─── RAW DATA
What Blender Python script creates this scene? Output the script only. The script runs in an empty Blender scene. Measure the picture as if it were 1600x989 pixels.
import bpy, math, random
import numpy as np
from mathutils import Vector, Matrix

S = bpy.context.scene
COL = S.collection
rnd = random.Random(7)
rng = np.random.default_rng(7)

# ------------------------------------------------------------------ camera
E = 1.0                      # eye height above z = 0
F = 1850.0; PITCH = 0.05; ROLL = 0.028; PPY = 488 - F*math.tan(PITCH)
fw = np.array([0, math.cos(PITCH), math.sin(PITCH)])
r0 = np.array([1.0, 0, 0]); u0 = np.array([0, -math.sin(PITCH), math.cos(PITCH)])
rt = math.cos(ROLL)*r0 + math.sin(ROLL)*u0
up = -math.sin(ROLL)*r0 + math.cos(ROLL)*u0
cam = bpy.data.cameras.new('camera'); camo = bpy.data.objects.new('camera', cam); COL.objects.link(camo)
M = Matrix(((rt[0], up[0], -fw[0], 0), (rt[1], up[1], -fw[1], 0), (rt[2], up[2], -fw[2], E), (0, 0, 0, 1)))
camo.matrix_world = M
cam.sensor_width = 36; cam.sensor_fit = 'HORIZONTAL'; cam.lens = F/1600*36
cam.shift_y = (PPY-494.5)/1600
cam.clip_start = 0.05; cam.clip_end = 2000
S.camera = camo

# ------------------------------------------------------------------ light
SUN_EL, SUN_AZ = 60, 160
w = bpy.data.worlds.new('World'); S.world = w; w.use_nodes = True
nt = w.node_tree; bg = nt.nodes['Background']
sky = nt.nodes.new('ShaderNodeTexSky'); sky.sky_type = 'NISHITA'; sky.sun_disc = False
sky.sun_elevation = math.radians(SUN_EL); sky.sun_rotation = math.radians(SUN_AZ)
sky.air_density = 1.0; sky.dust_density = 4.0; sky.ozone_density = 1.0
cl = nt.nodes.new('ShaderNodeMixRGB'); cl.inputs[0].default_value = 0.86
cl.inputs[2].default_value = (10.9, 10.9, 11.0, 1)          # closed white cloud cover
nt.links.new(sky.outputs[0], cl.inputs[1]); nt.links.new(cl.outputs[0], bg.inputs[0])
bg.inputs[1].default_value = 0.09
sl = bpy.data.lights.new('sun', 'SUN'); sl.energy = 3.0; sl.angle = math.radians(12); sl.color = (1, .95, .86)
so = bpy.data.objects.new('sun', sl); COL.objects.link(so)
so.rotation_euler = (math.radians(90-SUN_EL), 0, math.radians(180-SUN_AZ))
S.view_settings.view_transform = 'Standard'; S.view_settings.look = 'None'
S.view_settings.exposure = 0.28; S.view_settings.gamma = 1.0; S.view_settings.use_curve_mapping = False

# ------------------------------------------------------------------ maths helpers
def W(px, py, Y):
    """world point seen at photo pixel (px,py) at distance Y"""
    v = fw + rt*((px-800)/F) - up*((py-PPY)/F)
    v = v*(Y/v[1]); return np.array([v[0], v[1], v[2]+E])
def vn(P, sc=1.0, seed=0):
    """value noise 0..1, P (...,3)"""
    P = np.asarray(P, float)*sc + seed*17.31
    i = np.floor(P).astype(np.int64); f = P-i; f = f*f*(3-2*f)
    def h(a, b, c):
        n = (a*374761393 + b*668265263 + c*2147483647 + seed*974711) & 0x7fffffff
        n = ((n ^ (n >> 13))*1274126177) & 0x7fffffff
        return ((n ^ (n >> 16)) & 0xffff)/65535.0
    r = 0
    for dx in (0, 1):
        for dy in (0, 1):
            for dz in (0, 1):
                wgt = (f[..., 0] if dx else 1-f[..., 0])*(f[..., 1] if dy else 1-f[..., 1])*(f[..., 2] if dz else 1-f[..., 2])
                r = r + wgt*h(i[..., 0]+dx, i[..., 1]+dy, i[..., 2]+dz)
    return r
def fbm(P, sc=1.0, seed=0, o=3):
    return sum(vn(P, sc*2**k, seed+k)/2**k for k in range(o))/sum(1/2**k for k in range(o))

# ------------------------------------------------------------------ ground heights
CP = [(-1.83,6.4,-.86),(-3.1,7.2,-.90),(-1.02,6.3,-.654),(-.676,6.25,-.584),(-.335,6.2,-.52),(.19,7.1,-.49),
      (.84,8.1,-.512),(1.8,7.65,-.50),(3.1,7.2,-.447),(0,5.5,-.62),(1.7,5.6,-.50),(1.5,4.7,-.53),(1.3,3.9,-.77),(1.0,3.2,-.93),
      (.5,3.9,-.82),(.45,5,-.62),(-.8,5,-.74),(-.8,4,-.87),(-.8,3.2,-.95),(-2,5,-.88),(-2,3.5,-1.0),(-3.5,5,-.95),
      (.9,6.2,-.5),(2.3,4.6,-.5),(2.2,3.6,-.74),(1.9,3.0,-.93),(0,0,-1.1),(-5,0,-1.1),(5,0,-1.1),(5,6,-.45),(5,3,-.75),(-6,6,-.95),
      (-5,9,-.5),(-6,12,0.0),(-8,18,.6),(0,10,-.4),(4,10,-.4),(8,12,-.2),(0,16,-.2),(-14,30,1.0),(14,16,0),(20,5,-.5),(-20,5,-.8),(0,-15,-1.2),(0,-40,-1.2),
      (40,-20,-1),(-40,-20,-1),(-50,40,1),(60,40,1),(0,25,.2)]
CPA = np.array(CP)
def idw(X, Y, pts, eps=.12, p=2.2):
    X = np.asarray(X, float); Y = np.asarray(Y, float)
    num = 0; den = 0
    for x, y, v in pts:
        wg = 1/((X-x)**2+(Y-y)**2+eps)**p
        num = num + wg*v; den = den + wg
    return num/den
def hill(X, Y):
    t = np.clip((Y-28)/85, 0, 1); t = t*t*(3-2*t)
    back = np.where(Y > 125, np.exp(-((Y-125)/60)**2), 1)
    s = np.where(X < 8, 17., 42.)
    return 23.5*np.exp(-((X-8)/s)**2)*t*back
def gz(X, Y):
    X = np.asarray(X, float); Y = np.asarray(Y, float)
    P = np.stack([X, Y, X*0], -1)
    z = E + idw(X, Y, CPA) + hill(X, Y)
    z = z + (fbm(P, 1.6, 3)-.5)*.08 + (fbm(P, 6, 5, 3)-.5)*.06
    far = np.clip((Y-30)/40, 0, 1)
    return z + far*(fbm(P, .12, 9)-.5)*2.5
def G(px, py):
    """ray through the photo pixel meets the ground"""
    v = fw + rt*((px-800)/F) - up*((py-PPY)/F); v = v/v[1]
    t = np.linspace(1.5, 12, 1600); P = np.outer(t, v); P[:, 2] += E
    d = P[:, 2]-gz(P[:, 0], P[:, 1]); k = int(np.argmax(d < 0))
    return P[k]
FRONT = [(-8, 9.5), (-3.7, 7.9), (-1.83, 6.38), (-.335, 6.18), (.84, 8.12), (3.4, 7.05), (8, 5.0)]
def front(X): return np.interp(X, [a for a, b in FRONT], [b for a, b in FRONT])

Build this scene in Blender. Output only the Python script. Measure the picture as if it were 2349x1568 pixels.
──────
_TASK PROMPT_
Only the lines from the first line of the records through the line containing "rng = np.random.default_rng(7)" should be repeated, exactly as they appear.

_CORRECT OUTPUT_
What Blender Python script creates this scene? Output the script only. The script runs in an empty Blender scene. Measure the picture as if it were 1600x989 pixels.
import bpy, math, random
import numpy as np
from mathutils import Vector, Matrix

S = bpy.context.scene
COL = S.collection
rnd = random.Random(7)
rng = np.random.default_rng(7)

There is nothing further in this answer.